Low-impact lifestyle group Lammas – named after the first wheat harvest of the year – is hoping to build a settlement of nine eco-smallholdings, a campsite and a community hub building on a 74-acre site of mixed pasture and woodland next to the village of Glandwr, near Narberth.

The homes would consist of five detached dwellings and a terrace of four dwellings, all built from straw bale, earth and timber, which would resemble one already in existence near Carmarthen.

The village would be completely independent of all mains services, with water sourced from an existing spring and rainwater collected from rooftops.

The village’s electricity would be produced on site using renewable sources including an existing water turbine system and all organic waste would be composted on site using a combination of compost toilets, wormeries and compost heaps.

Fuel, in the form of coppiced willow and elephant grass, would be grown on site.

The nine households would raise income through small-scale farm businesses producing goods which would be marketed through local shops and a Lammas market stall.
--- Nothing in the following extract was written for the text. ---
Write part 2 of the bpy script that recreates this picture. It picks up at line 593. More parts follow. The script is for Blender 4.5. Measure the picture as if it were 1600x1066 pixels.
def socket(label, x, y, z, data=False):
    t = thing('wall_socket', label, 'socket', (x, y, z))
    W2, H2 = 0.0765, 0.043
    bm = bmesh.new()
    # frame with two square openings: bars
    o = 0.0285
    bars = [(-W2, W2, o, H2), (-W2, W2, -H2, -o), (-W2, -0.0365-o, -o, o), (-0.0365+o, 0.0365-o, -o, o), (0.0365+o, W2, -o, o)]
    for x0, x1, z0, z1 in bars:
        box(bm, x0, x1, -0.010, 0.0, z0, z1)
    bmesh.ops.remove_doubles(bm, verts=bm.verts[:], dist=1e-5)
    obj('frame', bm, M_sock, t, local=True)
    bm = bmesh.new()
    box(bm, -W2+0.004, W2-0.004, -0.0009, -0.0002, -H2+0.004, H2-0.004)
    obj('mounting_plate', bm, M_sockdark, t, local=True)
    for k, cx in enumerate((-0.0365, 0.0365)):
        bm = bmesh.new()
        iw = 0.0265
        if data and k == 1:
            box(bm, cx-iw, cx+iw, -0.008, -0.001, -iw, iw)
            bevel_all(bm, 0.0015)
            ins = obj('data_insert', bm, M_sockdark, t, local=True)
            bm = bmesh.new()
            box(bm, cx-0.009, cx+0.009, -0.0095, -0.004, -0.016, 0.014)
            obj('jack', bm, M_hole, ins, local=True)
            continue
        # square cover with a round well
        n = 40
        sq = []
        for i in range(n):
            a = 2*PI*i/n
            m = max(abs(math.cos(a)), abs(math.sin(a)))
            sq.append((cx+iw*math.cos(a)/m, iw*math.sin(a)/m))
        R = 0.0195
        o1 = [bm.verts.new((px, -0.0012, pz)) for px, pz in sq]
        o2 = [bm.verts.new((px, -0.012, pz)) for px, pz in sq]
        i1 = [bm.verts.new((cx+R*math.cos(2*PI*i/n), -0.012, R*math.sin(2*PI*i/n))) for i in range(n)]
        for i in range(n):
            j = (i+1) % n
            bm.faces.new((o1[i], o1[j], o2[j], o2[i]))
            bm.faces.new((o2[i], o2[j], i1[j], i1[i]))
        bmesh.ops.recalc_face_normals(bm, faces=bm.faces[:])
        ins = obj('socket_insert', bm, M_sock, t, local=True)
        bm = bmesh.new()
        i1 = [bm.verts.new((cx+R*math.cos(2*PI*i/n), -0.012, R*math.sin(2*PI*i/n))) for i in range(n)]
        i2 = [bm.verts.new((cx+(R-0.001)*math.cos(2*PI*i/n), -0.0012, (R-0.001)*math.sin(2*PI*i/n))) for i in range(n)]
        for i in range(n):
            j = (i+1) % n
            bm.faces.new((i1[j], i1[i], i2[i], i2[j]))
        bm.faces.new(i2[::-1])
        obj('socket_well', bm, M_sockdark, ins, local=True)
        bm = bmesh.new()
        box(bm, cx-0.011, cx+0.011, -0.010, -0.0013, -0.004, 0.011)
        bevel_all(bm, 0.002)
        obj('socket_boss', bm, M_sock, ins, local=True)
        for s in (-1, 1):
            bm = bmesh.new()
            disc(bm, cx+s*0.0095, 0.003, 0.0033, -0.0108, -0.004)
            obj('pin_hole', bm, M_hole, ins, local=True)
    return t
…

“We aim to demonstrate it is possible to live a modern lifestyle which does not cost the Earth,” said Lammas’s Paul Wimbush, 35, a carpenter from Gower who hopes to move himself, his wife Hoppi, 39, and three children aged between four and 18 into a home which will feature straw bale walls and a turf roof.

“We plan to be largely self-sufficient, growing most of our food. We will keep cows, geese, chickens, ducks and bees.

“We plan to grow hazelnuts, apples, plums and strawberries as an income. All our fuel will be grown on the plot using a willow short rotation coppice. We intend to supplement our income by continuing to work one day a week.”

The eco-village became possible when Pembrokeshire County Council implemented its low impact development policy, one of only two local authorities in the UK to have introduced such a policy. Lammas, which consists of nine families including teachers, website designers and engineers, was formed in August 2005 with the aim of forming a community which adhered to the policy.

Their plans were initially rejected by Pembrokeshire planning officials because of a lack of detail but the group resubmitted comprehensive plans last week and are now optimistic about approval.